Of course, those who prefer avoiding "if only" self-recriminations, rather than raise their scores, should stick to the common wisdom and to their first intuitions.

It's not especially clear how to reconcile this with the observation that "second guesses were less accurate than first guesses":


Spin, forcing people to make a second guess tends to get a worst guess. But in the situations where people naturally feel inclined to change their guess their second guess gets to get a better guess.

Spin, also, one might think there could be a difference between choosing from a list of supplied choices and guessing without guidance.

When I was in school, I was actually told the opposite on multiple occasions: That most answer-changes were from correct to incorrect.

I wonder if anyone has done studies regarding answer patterns (ABBCDACBAA....etc) in tests. I know that I used to fill in the blanks (the ones that I didn't have any clue on) by searching for unused letters. Worked for the SAT...

I think the "go with your first answer" is part of an anti-rational worldview, that teaches that gut intuitions are better than reason.

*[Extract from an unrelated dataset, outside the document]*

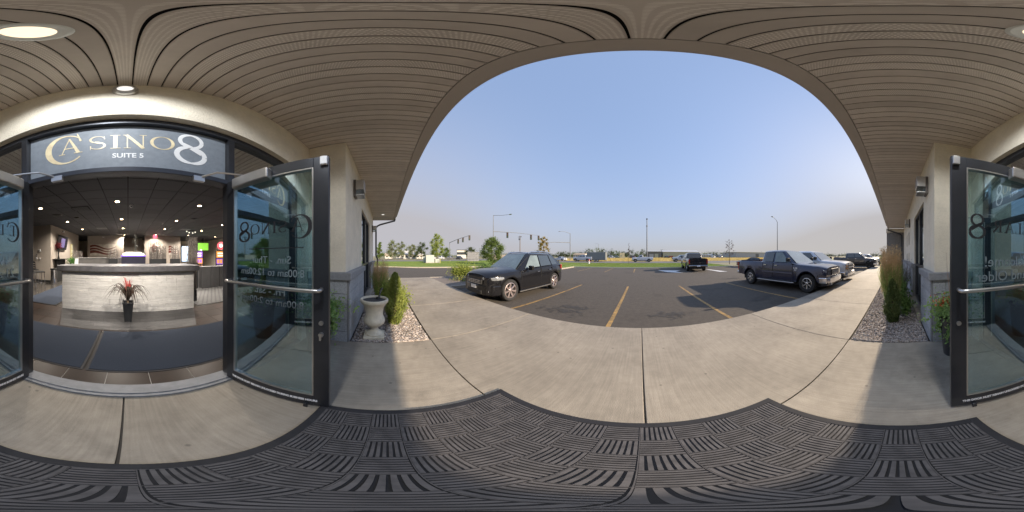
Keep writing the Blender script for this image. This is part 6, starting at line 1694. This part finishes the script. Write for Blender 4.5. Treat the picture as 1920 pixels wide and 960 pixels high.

If anyone is interested in a single informal anecdote that contradicts a peer-reviewed scientific study:

Back when I was eleven years old and taking some practice tests for the SAT, I found that my SAT Math score was going down each time. Checking the answer sheet, I found that I was changing right answers to wrong answers. So I sat down and said to myself: All right, this time I'm going to use the Force and act on instinct. And my score shot back up, and stayed there through the actual SAT.

Could be an individual difference.

If I may deconstruct the argument:

1) Assume the relationship between the T (threshold-for-answer-changing) and C (chance-that-a-change-improves-test-score) isn't sharply discontinuous;
2) We know that at current levels of T, C is > 50%
3) On average, people should decrease their levels of T.

Taken literally this reasoning is fallacious. What we want to know is the marginal gain from decreasing our threshold, not whether the average C given the new threshold is >50%.

It would be fair to say that this gives us some evidence that it might not be harmful to further decrease our answer-changing threshold, T.

Of course, it is possible that some of the cited studies have attempted to plot the relationship between T and C (for example, by instructing different students to use different heuristics for when to change one's answer, and plotting the relationship). In which case the quoted passage is fallacious at face value but only because it oversimplifies the point.

If there's an accepted bias toward not changing your answer it stands to reason that most changed answers will be from incorrect to correct. Only a clearly wrong original choice would be changed. If you adopt a strategy of changing your answers, you might find yourself changing from correct to incorrect more often.